* **DATA EXTRACT**:
--- start ---
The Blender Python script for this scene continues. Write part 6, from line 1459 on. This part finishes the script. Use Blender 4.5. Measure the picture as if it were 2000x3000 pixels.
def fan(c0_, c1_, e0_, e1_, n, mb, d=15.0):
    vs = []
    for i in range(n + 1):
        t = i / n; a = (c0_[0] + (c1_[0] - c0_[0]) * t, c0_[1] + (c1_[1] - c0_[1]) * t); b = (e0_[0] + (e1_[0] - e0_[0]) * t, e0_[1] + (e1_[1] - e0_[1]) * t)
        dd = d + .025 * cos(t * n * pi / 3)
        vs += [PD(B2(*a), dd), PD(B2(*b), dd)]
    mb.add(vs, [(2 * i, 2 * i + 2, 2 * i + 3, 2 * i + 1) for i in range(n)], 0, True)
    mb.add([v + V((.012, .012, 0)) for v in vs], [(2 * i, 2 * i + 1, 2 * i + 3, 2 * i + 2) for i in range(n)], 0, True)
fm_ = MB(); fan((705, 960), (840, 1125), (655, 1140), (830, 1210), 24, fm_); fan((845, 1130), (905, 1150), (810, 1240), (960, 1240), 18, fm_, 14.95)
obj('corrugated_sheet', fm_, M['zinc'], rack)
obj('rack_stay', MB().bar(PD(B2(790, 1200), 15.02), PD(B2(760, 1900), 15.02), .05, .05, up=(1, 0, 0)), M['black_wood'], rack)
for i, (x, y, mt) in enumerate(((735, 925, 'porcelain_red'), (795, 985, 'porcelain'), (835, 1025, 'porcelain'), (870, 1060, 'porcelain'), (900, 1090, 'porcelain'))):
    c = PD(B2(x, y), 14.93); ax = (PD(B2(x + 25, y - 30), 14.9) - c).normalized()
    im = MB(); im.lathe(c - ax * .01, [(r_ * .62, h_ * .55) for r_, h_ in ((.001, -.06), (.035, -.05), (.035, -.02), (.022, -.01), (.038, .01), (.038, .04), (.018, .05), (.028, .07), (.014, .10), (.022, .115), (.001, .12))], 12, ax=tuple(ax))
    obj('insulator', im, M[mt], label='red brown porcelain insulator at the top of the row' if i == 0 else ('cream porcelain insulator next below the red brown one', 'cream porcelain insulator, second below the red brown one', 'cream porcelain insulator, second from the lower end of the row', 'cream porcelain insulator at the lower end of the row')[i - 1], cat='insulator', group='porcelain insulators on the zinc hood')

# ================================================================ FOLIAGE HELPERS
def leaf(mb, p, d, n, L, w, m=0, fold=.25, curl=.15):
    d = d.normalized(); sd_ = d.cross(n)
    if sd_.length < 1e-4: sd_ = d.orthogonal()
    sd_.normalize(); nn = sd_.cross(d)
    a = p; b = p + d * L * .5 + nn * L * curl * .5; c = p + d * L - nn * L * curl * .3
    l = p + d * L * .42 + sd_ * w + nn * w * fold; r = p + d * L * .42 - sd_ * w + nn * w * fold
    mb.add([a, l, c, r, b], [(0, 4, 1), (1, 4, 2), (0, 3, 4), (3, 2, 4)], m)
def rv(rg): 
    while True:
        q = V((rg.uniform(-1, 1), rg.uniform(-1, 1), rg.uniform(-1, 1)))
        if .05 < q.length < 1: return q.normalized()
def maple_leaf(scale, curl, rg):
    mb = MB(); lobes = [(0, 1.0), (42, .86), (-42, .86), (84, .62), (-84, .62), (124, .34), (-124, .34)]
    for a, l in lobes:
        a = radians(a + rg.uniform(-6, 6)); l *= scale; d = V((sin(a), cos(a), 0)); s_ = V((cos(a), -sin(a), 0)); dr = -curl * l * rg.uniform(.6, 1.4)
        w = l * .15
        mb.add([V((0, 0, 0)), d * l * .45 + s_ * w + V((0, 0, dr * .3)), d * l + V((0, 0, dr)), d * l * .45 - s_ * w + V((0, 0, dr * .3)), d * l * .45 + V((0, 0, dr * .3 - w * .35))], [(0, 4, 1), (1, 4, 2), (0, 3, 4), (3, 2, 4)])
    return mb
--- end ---
Go through the material above line by line and copy it exactly.

* **PROBLEM SOLUTION**:
The Blender Python script for this scene continues. Write part 6, from line 1459 on. This part finishes the script. Use Blender 4.5. Measure the picture as if it were 2000x3000 pixels.
def fan(c0_, c1_, e0_, e1_, n, mb, d=15.0):
    vs = []
    for i in range(n + 1):
        t = i / n; a = (c0_[0] + (c1_[0] - c0_[0]) * t, c0_[1] + (c1_[1] - c0_[1]) * t); b = (e0_[0] + (e1_[0] - e0_[0]) * t, e0_[1] + (e1_[1] - e0_[1]) * t)
        dd = d + .025 * cos(t * n * pi / 3)
        vs += [PD(B2(*a), dd), PD(B2(*b), dd)]
    mb.add(vs, [(2 * i, 2 * i + 2, 2 * i + 3, 2 * i + 1) for i in range(n)], 0, True)
    mb.add([v + V((.012, .012, 0)) for v in vs], [(2 * i, 2 * i + 1, 2 * i + 3, 2 * i + 2) for i in range(n)], 0, True)
fm_ = MB(); fan((705, 960), (840, 1125), (655, 1140), (830, 1210), 24, fm_); fan((845, 1130), (905, 1150), (810, 1240), (960, 1240), 18, fm_, 14.95)
obj('corrugated_sheet', fm_, M['zinc'], rack)
obj('rack_stay', MB().bar(PD(B2(790, 1200), 15.02), PD(B2(760, 1900), 15.02), .05, .05, up=(1, 0, 0)), M['black_wood'], rack)
for i, (x, y, mt) in enumerate(((735, 925, 'porcelain_red'), (795, 985, 'porcelain'), (835, 1025, 'porcelain'), (870, 1060, 'porcelain'), (900, 1090, 'porcelain'))):
    c = PD(B2(x, y), 14.93); ax = (PD(B2(x + 25, y - 30), 14.9) - c).normalized()
    im = MB(); im.lathe(c - ax * .01, [(r_ * .62, h_ * .55) for r_, h_ in ((.001, -.06), (.035, -.05), (.035, -.02), (.022, -.01), (.038, .01), (.038, .04), (.018, .05), (.028, .07), (.014, .10), (.022, .115), (.001, .12))], 12, ax=tuple(ax))
    obj('insulator', im, M[mt], label='red brown porcelain insulator at the top of the row' if i == 0 else ('cream porcelain insulator next below the red brown one', 'cream porcelain insulator, second below the red brown one', 'cream porcelain insulator, second from the lower end of the row', 'cream porcelain insulator at the lower end of the row')[i - 1], cat='insulator', group='porcelain insulators on the zinc hood')

# ================================================================ FOLIAGE HELPERS
def leaf(mb, p, d, n, L, w, m=0, fold=.25, curl=.15):
    d = d.normalized(); sd_ = d.cross(n)
    if sd_.length < 1e-4: sd_ = d.orthogonal()
    sd_.normalize(); nn = sd_.cross(d)
    a = p; b = p + d * L * .5 + nn * L * curl * .5; c = p + d * L - nn * L * curl * .3
    l = p + d * L * .42 + sd_ * w + nn * w * fold; r = p + d * L * .42 - sd_ * w + nn * w * fold
    mb.add([a, l, c, r, b], [(0, 4, 1), (1, 4, 2), (0, 3, 4), (3, 2, 4)], m)
def rv(rg): 
    while True:
        q = V((rg.uniform(-1, 1), rg.uniform(-1, 1), rg.uniform(-1, 1)))
        if .05 < q.length < 1: return q.normalized()
def maple_leaf(scale, curl, rg):
    mb = MB(); lobes = [(0, 1.0), (42, .86), (-42, .86), (84, .62), (-84, .62), (124, .34), (-124, .34)]
    for a, l in lobes:
        a = radians(a + rg.uniform(-6, 6)); l *= scale; d = V((sin(a), cos(a), 0)); s_ = V((cos(a), -sin(a), 0)); dr = -curl * l * rg.uniform(.6, 1.4)
        w = l * .15
        mb.add([V((0, 0, 0)), d * l * .45 + s_ * w + V((0, 0, dr * .3)), d * l + V((0, 0, dr)), d * l * .45 - s_ * w + V((0, 0, dr * .3)), d * l * .45 + V((0, 0, dr * .3 - w * .35))], [(0, 4, 1), (1, 4, 2), (0, 3, 4), (3, 2, 4)])
    return mb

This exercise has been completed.